La Compañía posee un recurso excepcional: su hondo enraizamiento entre poblaciones muy diversas del país. Dispone también de una red planetaria de instituciones de investigación y de educación superior que podrían (como en el pasado) convertir la ingente masa de información precisa de que disponen sus misioneros y agentes pastorales en un saber científico capaz de dar a las necesidades de esas poblaciones una visibilidad y a sus reclamos una solidez que propicie su presencia en la toma de decisiones para la definición de las políticas públicas que las conciernen.

Un horizonte temporal

Un cuerpo que ha dado muestras de arraigo y compromiso vital con esta sociedad a través de un tiempo que puede incluirse en la dimensión de los milenios (que es la pertinente para comprender los flujos con los que opera la vida de las sociedades), se encuentra en una posición privilegiada para dar testimonio de la necesidad de situarse en esa escala para diseñar horizontes y para elaborar propuestas de convivencia entre sus poblaciones que puedan ser cada vez más armoniosas.

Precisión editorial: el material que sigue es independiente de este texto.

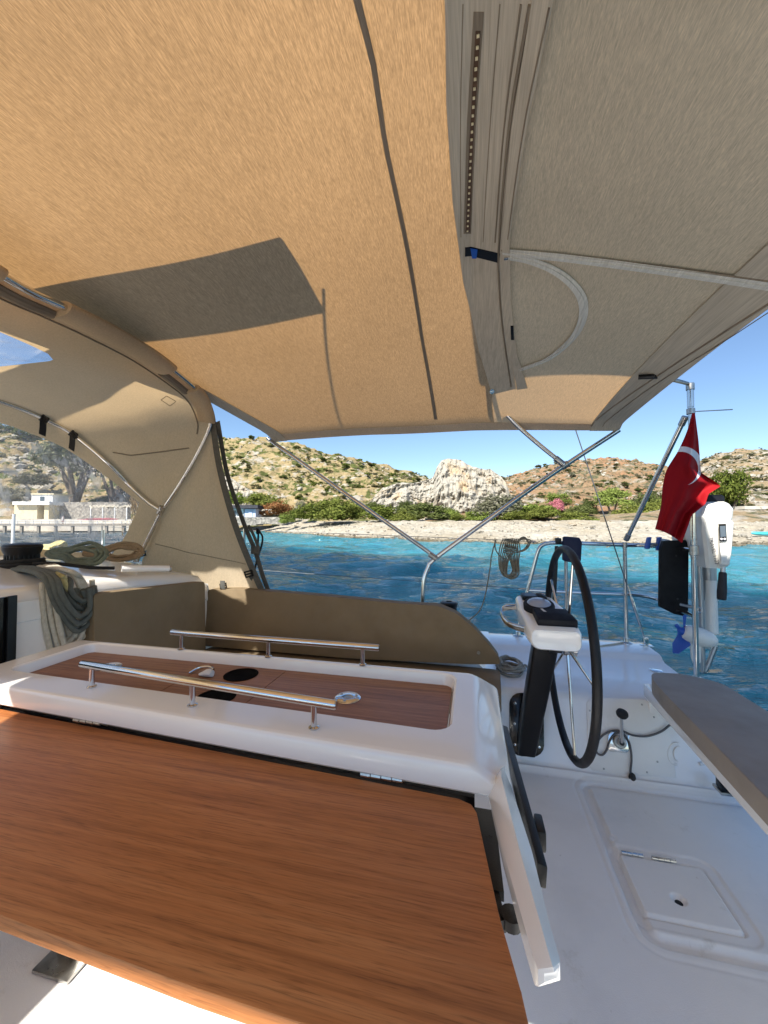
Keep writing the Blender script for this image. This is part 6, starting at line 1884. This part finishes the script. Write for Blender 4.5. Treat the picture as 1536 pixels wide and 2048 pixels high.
for k in range(4):
    pp_.append([at(112 + k * 4, 1146 + k * 2, z=zr), at(124 + k * 3, 1158 + k * 2, x=-1.47), at(134 + k * 2.5, 1176 + k * 3, x=-1.452), at(140 + k * 1.5, 1186, x=-1.452)])
loops('flaked_rope', 'rope_yellow', 'short pale yellow strands between the cream and the dark rope', 'rope', pp_, .0078)
# hank of green rope lying on the cabin top
def flat_hank(name, mat, label, c, L, Wd, n_, r, ang, z0, seed):
    rr = np.random.default_rng(seed); paths = []
    ca, sa = math.cos(ang), math.sin(ang)
    for k in range(n_):
        l = L * rr.uniform(.86, 1.0); w = Wd * rr.uniform(.35, 1.0); z = z0 + r + (k // 3) * r * 1.7
        f_ = (k + 1) / n_
        l = L * (.62 + .38 * f_); w = Wd * (.16 + .84 * f_); pts = []
        for a in np.linspace(0, 2 * PI, 14):
            x = l * math.cos(a); y = w * math.sin(a) * (1 if math.cos(a) > 0 else .55)
            x += rr.normal() * .004; y += rr.normal() * .004
            pts.append((c[0] + x * ca - y * .55 * sa, c[1] + x * sa + y * .55 * ca, max(z0 + r, z0 + Wd * .75 + y * .8 * (1 + .25 * math.cos(a)) + .004 * math.sin(a * 2 + k))))
        paths.append(pts)
    return loops(name, mat, label, 'rope', paths, r)
c_ = at(150, 1128, z=.905)
flat_hank('rope_hank', 'rope_green', 'olive green rope hank lying flat on the cabin top right of the winch', (c_[0], c_[1], 0), .22, .062, 4, .0085, -.15, .905, 3)
c_ = at(228, 1120, z=.905)
flat_hank('rope_hank', 'rope_brown', 'brown rope hank beside the foot of the sprayhood bow', (c_[0], c_[1], 0), .15, .060, 4, .0082, .3, .90, 5)
c_ = at(104, 1104, z=.92)
flat_hank('rope_hank', 'rope_yellow', 'small pale yellow rope hank behind the olive one by the vinyl window', (c_[0], c_[1], 0), .12, .055, 4, .0085, -.1, .90, 8)
a, q = at(243, 1137, z=.90), at(338, 1137, z=.885)
t = thing('boathook_pole', 'short white tube with dark end cap lying on the cabin edge', 'tube', q)
B().tube([a, q], .0145, 14).build('tube', 'gelcoat', t)
B().tube([q, q + (q - a) / np.linalg.norm(q - a) * .008], .0152, 14).build('end_cap', 'steel_dull', t)
# coil of grey line on the side deck by the pedestal
pp_ = []
c_ = at(1020, 1322, z=.36)
for k in range(9):
    rx, ry = rng.uniform(.045, .075), rng.uniform(.05, .10); z = .318 + .010 * (k // 2)
    pp_.append([(c_[0] + rng.normal() * .006 + rx * math.cos(a), c_[1] + ry * math.sin(a), z + .004 * math.sin(3 * a + k)) for a in np.linspace(0, 6.4, 13)])
pp_.append([(c_[0] + .04, c_[1] - .03, .33), at(1050, 1330, z=.325), at(1062, 1340, z=.322), at(1090, 1335, z=.322)])
loops('deck_rope_coil', 'rope_grey', 'small coil of grey line on the side deck beside the pedestal', 'rope', pp_, .0058)
# small deck fittings on the toe rail
tag(B().lathe([(.018, 0), (.018, .010), (.014, .016), (.001, .017)], at(1018, 1284, z=.318), n=16).build('deck_button', 'gelcoat'), 'small white button fitting on the side deck behind the pedestal', 'fitting')
pts = [at(1195, 1293, z=.347), at(1215, 1290, z=.349), at(1235, 1287, z=.349), at(1250, 1284, z=.349)]
tag(B().tube(smooth_path(pts, 5), .0045, 7).build('deck_line', 'rope_cream'), 'short pale line lying along the toe rail behind the wheel', 'line')

# haul everything out of the way of accidental names, then finish
bpy.context.view_layer.update()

Las medidas de la prosperidad de un país suelen ser la calidad y la fortaleza de sus instituciones. Un organismo con una ubicación en el tiempo y una trayectoria como la que posee la Compañía de Jesús puede emprender hoy la construcción de instituciones con la esperanza razonable de verlas consolidarse dentro de medio siglo.

El presentismo, la premura, la cortedad de miras suelen engendrar iniciativas vehementes y voluntariosas como la que pusieron en marcha los ministros borbónicos en el siglo XVIII, y cuyos efectos la Compañía experimentó en carne propia.

Una sociedad tan laboriosa, pero tan frágil, desarticulada y desigual como la nuestra, lleva ya, sin embargo, medio milenio desplegando su energía y creatividad para inventar modelos de concordia. A pesar de los sucesivos derrumbes que han desafiado, un siglo sí y otro también, tantos empeños y esperanzas, posee, en el ejemplo de tantas generaciones de constructores pacientes y esforzados, ejemplos inspiradores para hacer frente a las adversidades.